So You Want to Talk About Race
So You Want to Talk About Race, written by Ijeoma Oluo, offers knowledge and tools to help people engage in conversations about race. Oluo teaches about racism and pushes people to view it from a systemic lens, defining it as "a prejudice against someone based on race, when those prejudices are reinforced by systems of power" (page 27). She also delves into related topics, ranging from intersectionality, cultural appropriation, microaggressions, model minority myths and others. Many chapters provide details on how to talk about race in ways that don't shy away from confronting systemic issues and prejudice.
Ijeoma Oluo is an interracial Black woman, who centers her experiences throughout the book. This is significant, since listening to the experiences of Black people and other people of colour is necessary for white people to better understand how our actions perpetuate racism and racist systems. Writing to white people specifically, she says:
You are racist because you were born and bred in a racist, white supremacist society. White Supremacy is, as I've said earlier, insidious by design. The racism required to uphold White Supremacy is woven into every area of our lives. There is no way you can inherit white privilege from birth, learn racist white supremacist history in schools, consume racist and white supremacist movies and films, work in a racist and white supremacist workforce, and vote for racist and white supremacist governments and not be racist (page 218).
She emphasizes that to be a better person, introspection is necessary, which comes from listening when confronted with one's own racism and doing the work to be better.

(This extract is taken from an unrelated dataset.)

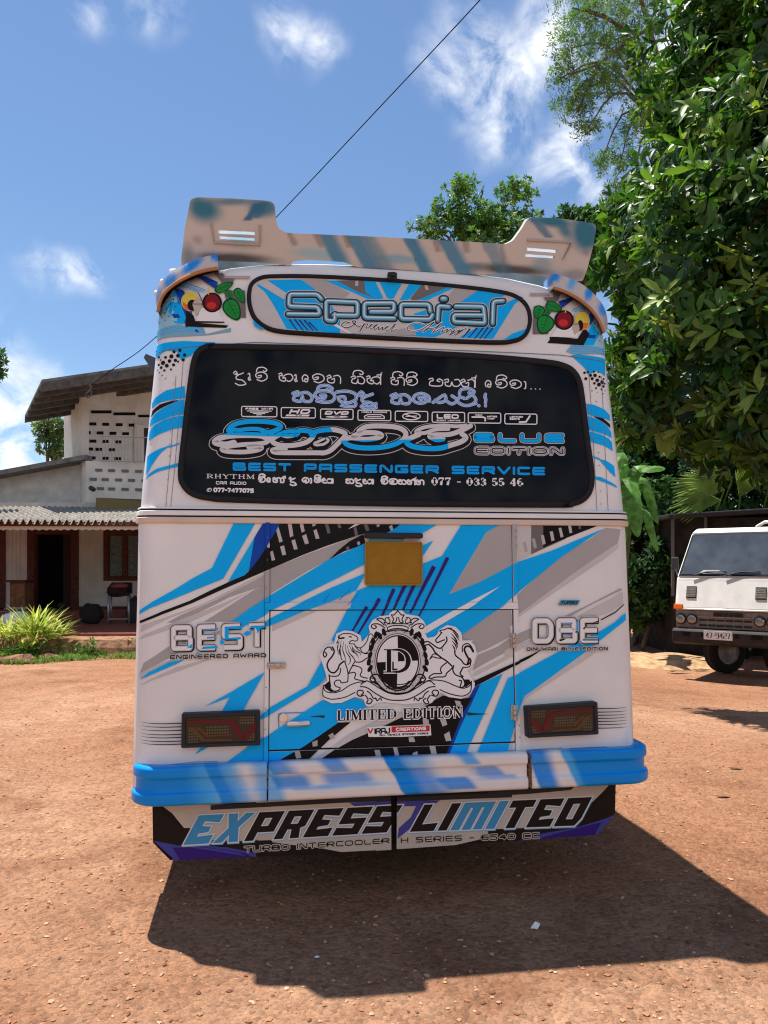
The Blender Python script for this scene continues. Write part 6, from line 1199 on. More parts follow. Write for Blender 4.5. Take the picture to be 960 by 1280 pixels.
leafy('distant_tree', 'small tree top peeking in at the left edge above the house', cw(-10, 17, 0), [lb(-14, 455, 16.5, .33, .42), lb(-34, 440, 16.5, .4)], 260, 8, .10, .18, .4, [(.03, .08, .016), (.05, .11, .025)], [1, 1], 'leaf_soft', inner=.1, trunk_r=.1)
leafy('distant_tree', 'thin sunlit tree between the roof of the house and its lower wing', cw(-12, 27, 0), [lb(62, 545, 26, .55, .75), lb(74, 565, 26, .35, .3), lb(55, 530, 26, .35, .3), lb(80, 535, 26.5, .5)], 330, 7, .12, .22, .4, [(.06, .13, .03), (.10, .18, .04), (.12, .16, .06)], [2, 2, 1], 'leaf_soft', inner=.1, trunk_r=.08)
# undergrowth behind the bus and the lorry
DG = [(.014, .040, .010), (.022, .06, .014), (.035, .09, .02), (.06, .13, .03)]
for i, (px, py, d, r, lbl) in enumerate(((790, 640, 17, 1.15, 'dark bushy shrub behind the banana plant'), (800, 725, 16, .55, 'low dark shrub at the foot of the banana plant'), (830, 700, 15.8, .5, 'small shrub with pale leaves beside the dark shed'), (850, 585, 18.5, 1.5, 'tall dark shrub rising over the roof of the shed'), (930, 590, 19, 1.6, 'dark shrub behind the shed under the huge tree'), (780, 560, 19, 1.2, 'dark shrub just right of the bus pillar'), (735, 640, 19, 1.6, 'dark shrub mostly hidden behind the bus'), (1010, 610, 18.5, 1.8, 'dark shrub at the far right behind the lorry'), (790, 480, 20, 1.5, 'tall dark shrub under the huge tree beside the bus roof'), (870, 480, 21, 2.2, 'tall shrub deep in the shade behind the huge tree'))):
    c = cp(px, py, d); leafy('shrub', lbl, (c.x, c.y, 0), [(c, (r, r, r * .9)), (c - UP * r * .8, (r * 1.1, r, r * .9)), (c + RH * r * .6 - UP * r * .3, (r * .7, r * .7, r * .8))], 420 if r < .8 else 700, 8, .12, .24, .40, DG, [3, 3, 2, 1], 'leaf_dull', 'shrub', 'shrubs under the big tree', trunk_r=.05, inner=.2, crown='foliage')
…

Examples in the book are mainly situated in America, but the general topics are applicable and relevant in a Canadian context. Oluo refers to a few Canadian examples of racism, such as government inaction towards missing and murdered Indigenous women and girls or the carding of Black people by police. (For more detailed information about anti-Black racism in Canada, I would recommend Policing Black Lives by Robyn Maynard and The Skin We're In by Desmond Cole.) Oluo does not discuss settler colonialism or Indigenous rights in much detail, so I would recommend supplementing her writing with texts like Indigenous Writes by Chelsea Vowel or Seven Fallen Feathers by Tanya Talaga. However, for readers who are looking for a better understanding of racism, how it affects people of colour, and how to talk about it, So You Want to Talk About Race is an excellent place to start.